Political news coverage has been peppered with Perez-style commentary. Coverage of Biden’s vacation spots follows coverage of his campaign points. Reports of Romney’s car-elevator construction in his third home parallel those of his policy. And if Obama likes the White House honey ale enough to take it on the campaign trail, can we get a recipe?

In this day and age, you no longer have to be Ronald Reagan to be a celebrity president. And the media outlets know it.

While the field of journalism is shrinking, political coverage seems to be expanding. And this phenomenon is a recent one: news and politics site The Huffington Post launched in 2005, Buzzfeed in 2006, Politico in 2007 and The Daily Beast in 2008.

With the upcoming election, there has also been a surge in political blogs. GQ launched Death Race 2012 this January and the New York Times, The Washington Post and NPR host their own politics blogs: The Caucus, The Fix and It’s All Politics, respectively.

When I asked 2005 College graduate and former Daily Pennsylvanian staff writer Ashley Parker, who reports on Romney for the New York Times, for career advice, she pointed me to places like Politico, Buzzfeed or GQ’s blog — because this is where the jobs are.

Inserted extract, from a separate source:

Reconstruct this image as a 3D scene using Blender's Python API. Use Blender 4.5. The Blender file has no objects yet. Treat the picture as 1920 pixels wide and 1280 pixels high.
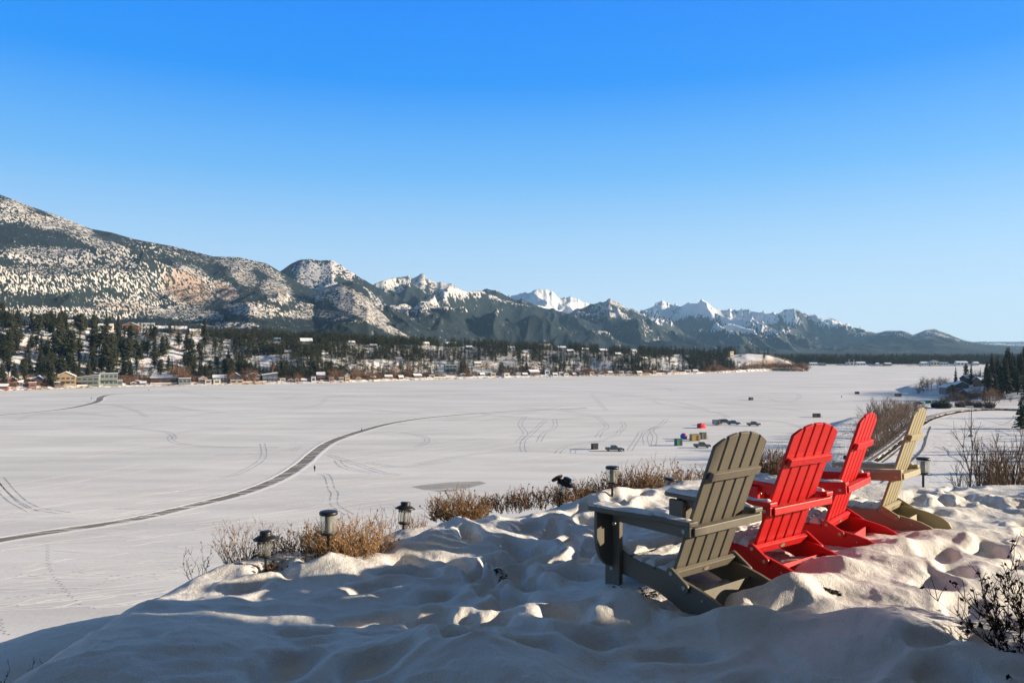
import bpy, math, random
import numpy as np
from mathutils import Vector, Matrix
R = math.radians
SC = bpy.context.scene
COL = SC.collection
CZ = 33.5                       # eye height over the frozen lake
F = 1422.0; HX, HY = 960.0, 655.0

# ------------------------------------------------------------------ camera, light, exposure
cd = bpy.data.cameras.new('camera'); cam = bpy.data.objects.new('camera', cd); COL.objects.link(cam)
cam.location = (0, 0, CZ); cam.rotation_euler = (R(90), 0, 0)
cd.sensor_width = 36; cd.lens = 36*F/1920; cd.shift_y = 15/1920; cd.clip_start = 0.1; cd.clip_end = 60000
SC.camera = cam
SUN_EL = 15.0
world = bpy.data.worlds.new('World'); SC.world = world; world.use_nodes = True
nt = world.node_tree; nt.nodes.clear()
sky = nt.nodes.new('ShaderNodeTexSky'); sky.sky_type = 'NISHITA'; sky.sun_disc = False
sky.sun_elevation = R(SUN_EL); sky.sun_rotation = R(90); sky.altitude = 800; sky.air_density = 1.0
sky.dust_density = 0.4; sky.ozone_density = 3.0
tcw = nt.nodes.new('ShaderNodeTexCoord'); sxyz = nt.nodes.new('ShaderNodeSeparateXYZ'); nt.links.new(tcw.outputs['Generated'], sxyz.inputs[0])
ramp = nt.nodes.new('ShaderNodeValToRGB'); nt.links.new(sxyz.outputs['Z'], ramp.inputs[0]); cr = ramp.color_ramp; cr.elements[0].position = 0; cr.elements[1].position = 1
SKYR = [(0, (.74, .88, .97)), (.06, (.66, .84, .99)), (.13, (.45, .72, 1.0)), (.22, (.17, .52, 1.0)), (.33, (.006, .31, 1.0)), (.43, (.0, .25, 1.0)), (.49, (.02, .10, .24)), (.58, (.07, .085, .10)), (1.0, (.085, .092, .095))]  # overhead stops darkened and greyed to cut blue skylight on the snow
for i, (p_, c_) in enumerate(SKYR):
    e_ = cr.elements[0] if i == 0 else (cr.elements[-1] if i == len(SKYR)-1 else cr.elements.new(p_)); e_.position = p_; e_.color = (*c_, 1)
mul = nt.nodes.new('ShaderNodeMix'); mul.data_type = 'RGBA'; mul.blend_type = 'MIX'; mul.inputs[0].default_value = .97
sc_ = nt.nodes.new('ShaderNodeVectorMath'); sc_.operation = 'SCALE'; sc_.inputs['Scale'].default_value = 5.0; nt.links.new(ramp.outputs[0], sc_.inputs[0])
bg = nt.nodes.new('ShaderNodeBackground'); bg.inputs['Strength'].default_value = 0.1
out = nt.nodes.new('ShaderNodeOutputWorld')
nt.links.new(sky.outputs[0], mul.inputs[6]); nt.links.new(sc_.outputs[0], mul.inputs[7]); nt.links.new(mul.outputs[2], bg.inputs[0]); nt.links.new(bg.outputs[0], out.inputs[0])
sl = bpy.data.lights.new('sun', 'SUN'); sl.energy = 5.0; sl.angle = R(0.5); sl.color = (1.0, 0.82, 0.60)
sun = bpy.data.objects.new('sun', sl); COL.objects.link(sun); sun.location = (60, 0, 60)
sun.rotation_euler = (0, R(90-SUN_EL), 0)
SC.view_settings.view_transform = 'Standard'; SC.view_settings.look = 'None'
SC.view_settings.exposure = 1.0; SC.view_settings.gamma = 1
SC.render.engine = 'CYCLES'
SC.cycles.max_bounces = 6; SC.cycles.diffuse_bounces = 3; SC.cycles.volume_bounces = 1; SC.cycles.transparent_max_bounces = 12
SC.cycles.use_denoising = True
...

The demand for political coverage is growing, but we don’t want politics alone. We want personality, intrigue, fashion — the day-to-day routine, the favorite breakfast.

We want to know what’s on Paul Ryan’s iPod. We want to know how much Michelle’s J. Mendel jacket cost. We want to read about Rep. Kevin Yoder’s drunken escapades skinny-dipping in the Sea of Galilee.

But if both Obama and Romney have achieved celebrity status, they are of very different breeds.

Last spring, Karl Rove’s super PAC American Crossroads released a commercial featuring Obama dancing with Ellen DeGeneres in 2008 and singing Al Green’s “Let’s Stay Together” in 2012, with the overlaid text “four years of a celebrity president.”

Last April, royal blue curtains opened to reveal Obama on Late Night with Jimmy Fallon, just before the two joined the Roots to “slow jam the news.” And can we forget Will.i.am setting “yes we can” to music?

If Obama is like James Franco — cool, young, and charismatic, Romney is like Christopher Nolan — cold, stony and rich. His stardom resides in the world of the 1 percent, in photos of his La Jolla home, in Ann’s $990 Reed Karkoff blouse, in their dressage horse, Rafalca.

But I don’t want to know how much Romney’s horse cost. I don’t care to read Obama’s Occidental transcripts. I don’t have a particular interest in Michelle Obama’s shoe size.

In a New York Times column this August, Thomas Friedman wrote of Romney’s campaign, “the bar for this campaign is so low that we celebrate the fact that it might include a serious debate.”

With a staggering increase in political coverage, it is not that we need more debate. We need more serious debate. Less of the personal, more of the policy. Less speculation, more statement. Less drama and more deliberation. There’s no need to line this campaign trail in red carpet. And, let’s face it, we will never get closer to the White House than the South Lawn bees to their Honey Ale.